━━ INFORMATION GIVEN

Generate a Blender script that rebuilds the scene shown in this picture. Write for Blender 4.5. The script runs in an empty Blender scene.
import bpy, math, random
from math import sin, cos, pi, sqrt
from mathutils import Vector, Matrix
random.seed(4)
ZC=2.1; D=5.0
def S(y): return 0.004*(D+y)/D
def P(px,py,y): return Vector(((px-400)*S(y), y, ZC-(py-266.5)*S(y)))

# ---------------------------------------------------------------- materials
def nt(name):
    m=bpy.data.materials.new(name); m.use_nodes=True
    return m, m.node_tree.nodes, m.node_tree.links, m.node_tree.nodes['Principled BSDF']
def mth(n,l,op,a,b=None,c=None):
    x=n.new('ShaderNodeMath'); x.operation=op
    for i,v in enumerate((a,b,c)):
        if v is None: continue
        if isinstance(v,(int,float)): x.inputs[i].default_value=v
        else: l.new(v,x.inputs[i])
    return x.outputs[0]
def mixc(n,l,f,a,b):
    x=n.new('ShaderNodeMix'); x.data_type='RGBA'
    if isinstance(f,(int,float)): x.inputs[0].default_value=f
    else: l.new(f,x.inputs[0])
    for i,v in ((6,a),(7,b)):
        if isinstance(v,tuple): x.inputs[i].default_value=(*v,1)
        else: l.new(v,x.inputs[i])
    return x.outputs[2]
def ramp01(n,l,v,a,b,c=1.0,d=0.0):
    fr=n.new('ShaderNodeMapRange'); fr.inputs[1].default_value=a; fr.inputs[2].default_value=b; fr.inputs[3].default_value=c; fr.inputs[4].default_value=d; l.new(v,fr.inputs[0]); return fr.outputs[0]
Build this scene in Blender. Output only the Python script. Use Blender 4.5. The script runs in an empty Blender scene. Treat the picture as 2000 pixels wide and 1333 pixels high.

━━━━

** OBJECTIVE **
Quote only the stretch of lines that starts the data above and ends with the line containing "def P(px,py,y): return", both included.

** OUTPUT BELOW **
Generate a Blender script that rebuilds the scene shown in this picture. Write for Blender 4.5. The script runs in an empty Blender scene.
import bpy, math, random
from math import sin, cos, pi, sqrt
from mathutils import Vector, Matrix
random.seed(4)
ZC=2.1; D=5.0
def S(y): return 0.004*(D+y)/D
def P(px,py,y): return Vector(((px-400)*S(y), y, ZC-(py-266.5)*S(y)))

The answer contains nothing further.